01.28.2008 08:30 AM
Analog spectrum bidding begins

The auction for rights to the broadcast analog spectrum has begun. At stake is perhaps the last highly valued bundle of 700MHz spectrum to become available in our lifetime.

The auction began January 24, with second round bidding totaling $2.78 billion. The value of bids increased 15 percent from a previous round, the FCC said, without revealing which companies made offers. The largest slice of spectrum, known as the C-block, drew an offer of $1.24 billion.

The government expects the auction, which may last a month or more, to draw winning bids of $10 million to $15 billion. It is expected to include multibillion-dollar bids from the nation’s two biggest wireless phone companies, AT&T and Verizon, as well as Google.

The FCC will hold three bidding rounds per day and will announce the winning bids after the auction ends. It will announce the highest bids after each round, though not the names of the companies that made them. An auction in 2006 took more than 100 rounds to complete, so it could be several weeks before this auction is completed.

If bids for the C-block airwaves reach $4.6 billion, the buyer must open its network to any legal mobile device or program. This provision is thanks to Google, who has already forced the FCC to open the wireless networks to a wider array of service and equipment.
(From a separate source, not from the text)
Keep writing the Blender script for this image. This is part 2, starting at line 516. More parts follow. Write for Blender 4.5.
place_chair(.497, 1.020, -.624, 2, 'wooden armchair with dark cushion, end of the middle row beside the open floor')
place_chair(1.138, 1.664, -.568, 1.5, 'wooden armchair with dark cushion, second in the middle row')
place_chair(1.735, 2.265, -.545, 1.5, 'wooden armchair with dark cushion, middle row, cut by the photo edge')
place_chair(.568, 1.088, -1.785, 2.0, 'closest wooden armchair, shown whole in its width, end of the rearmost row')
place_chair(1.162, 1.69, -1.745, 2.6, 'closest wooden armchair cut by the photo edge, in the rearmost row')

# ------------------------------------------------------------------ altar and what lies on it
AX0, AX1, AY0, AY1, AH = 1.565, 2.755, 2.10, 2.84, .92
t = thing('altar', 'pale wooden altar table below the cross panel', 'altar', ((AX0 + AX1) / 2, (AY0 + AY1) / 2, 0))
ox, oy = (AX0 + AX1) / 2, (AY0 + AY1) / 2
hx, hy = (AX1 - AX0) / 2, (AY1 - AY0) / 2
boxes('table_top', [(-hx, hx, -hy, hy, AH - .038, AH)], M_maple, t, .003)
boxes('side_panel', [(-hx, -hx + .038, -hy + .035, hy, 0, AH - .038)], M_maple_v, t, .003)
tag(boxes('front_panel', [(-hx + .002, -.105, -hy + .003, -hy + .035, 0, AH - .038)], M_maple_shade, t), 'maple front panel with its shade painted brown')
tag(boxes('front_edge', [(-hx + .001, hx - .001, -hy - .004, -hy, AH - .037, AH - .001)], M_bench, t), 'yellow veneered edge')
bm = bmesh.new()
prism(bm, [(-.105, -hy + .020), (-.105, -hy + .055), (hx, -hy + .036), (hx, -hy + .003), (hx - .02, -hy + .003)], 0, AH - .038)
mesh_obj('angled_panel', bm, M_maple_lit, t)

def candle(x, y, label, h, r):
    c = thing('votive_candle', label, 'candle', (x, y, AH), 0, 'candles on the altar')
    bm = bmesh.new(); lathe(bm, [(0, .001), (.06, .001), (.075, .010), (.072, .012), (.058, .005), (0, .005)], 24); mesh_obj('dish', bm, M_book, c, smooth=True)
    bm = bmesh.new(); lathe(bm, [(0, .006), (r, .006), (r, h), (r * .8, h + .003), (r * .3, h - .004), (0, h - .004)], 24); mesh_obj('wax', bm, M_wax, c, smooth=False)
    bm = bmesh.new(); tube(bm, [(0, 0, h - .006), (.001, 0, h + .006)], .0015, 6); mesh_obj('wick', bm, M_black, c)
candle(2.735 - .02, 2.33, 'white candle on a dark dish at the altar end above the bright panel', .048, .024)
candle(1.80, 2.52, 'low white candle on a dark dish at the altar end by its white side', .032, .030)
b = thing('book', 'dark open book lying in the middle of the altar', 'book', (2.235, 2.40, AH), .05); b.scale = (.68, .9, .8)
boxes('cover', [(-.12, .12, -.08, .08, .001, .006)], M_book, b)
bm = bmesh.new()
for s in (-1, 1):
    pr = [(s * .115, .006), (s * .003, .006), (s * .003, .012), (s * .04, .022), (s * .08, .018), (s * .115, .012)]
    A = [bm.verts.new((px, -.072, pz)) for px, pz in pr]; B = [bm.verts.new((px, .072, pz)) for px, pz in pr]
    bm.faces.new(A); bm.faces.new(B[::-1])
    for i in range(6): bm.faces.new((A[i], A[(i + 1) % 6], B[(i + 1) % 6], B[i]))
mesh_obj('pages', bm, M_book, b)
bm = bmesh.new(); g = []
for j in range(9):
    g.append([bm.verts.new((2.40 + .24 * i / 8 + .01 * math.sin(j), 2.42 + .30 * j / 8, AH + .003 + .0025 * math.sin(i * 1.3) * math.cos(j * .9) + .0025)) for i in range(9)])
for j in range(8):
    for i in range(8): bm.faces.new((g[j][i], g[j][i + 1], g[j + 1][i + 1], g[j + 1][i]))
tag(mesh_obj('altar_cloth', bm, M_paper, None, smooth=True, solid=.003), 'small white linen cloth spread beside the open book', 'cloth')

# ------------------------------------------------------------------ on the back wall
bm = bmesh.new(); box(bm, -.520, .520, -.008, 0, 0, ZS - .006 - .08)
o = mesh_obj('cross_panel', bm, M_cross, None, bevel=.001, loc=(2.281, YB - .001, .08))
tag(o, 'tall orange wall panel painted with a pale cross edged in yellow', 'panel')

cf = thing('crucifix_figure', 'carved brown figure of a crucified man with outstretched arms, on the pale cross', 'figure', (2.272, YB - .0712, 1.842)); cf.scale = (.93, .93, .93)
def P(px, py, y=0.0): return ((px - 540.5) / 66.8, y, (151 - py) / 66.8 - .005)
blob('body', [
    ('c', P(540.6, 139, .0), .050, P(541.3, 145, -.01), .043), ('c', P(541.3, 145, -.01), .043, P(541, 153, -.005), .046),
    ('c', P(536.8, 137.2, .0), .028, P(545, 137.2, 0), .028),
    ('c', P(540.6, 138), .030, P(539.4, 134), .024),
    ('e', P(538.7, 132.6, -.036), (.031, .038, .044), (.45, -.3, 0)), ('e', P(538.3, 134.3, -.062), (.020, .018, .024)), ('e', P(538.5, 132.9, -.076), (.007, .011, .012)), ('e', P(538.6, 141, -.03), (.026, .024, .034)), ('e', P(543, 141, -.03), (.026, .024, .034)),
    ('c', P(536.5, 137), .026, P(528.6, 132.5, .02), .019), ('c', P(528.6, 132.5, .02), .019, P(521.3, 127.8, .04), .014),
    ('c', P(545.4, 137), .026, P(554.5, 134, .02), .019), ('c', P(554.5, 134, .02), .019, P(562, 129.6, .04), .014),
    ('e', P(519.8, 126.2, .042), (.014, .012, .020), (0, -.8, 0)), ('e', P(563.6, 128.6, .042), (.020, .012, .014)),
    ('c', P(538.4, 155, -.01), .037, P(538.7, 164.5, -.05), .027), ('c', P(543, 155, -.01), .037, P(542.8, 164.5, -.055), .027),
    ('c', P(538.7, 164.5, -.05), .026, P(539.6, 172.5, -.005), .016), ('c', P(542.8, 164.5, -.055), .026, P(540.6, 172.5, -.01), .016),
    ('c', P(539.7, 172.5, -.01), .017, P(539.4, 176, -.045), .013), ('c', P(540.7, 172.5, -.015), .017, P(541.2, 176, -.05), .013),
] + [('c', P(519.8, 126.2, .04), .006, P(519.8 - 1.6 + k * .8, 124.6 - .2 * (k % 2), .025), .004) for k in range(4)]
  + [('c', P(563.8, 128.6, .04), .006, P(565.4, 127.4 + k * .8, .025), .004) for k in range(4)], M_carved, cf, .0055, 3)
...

Often described as beachfront spectrum, the airwaves at stake will be released by broadcasters when they switch to digital transmissions on Feb. 17, 2009. The spectrum, becoming available as the mobile Internet era begins, will allow winners to send signals farther from a cell tower with far less power, through dense walls in cities, and over wider territories in rural areas that are now under served.

The latest government report indicates that in 2006, mobile wireless high-speed subscribers grew nationwide by more than 600 percent, and that during the last half of the year, those subscribers made up nearly two-thirds of the total growth in all high-speed lines.

“The spectrum that we are auctioning off is going to be the building blocks for the next generation of broadband services,” said FCC chairman Kevin J. Martin in an interview with “The New York Times.” “It can carry lots of data, penetrates walls easily, travels far and allows for very good broadband wireless service. It will allow a wireless platform to be another competitor in the broadband space.”

The FCC has set a minimum price of $10 billion for five blocks of 1099 licenses. Some analysts believe that record could be exceeded when this 700MHz auction is completed in the next few months.

Each day, the FCC will post the leading bids, but only the amount bid, not the names of the leading bidders.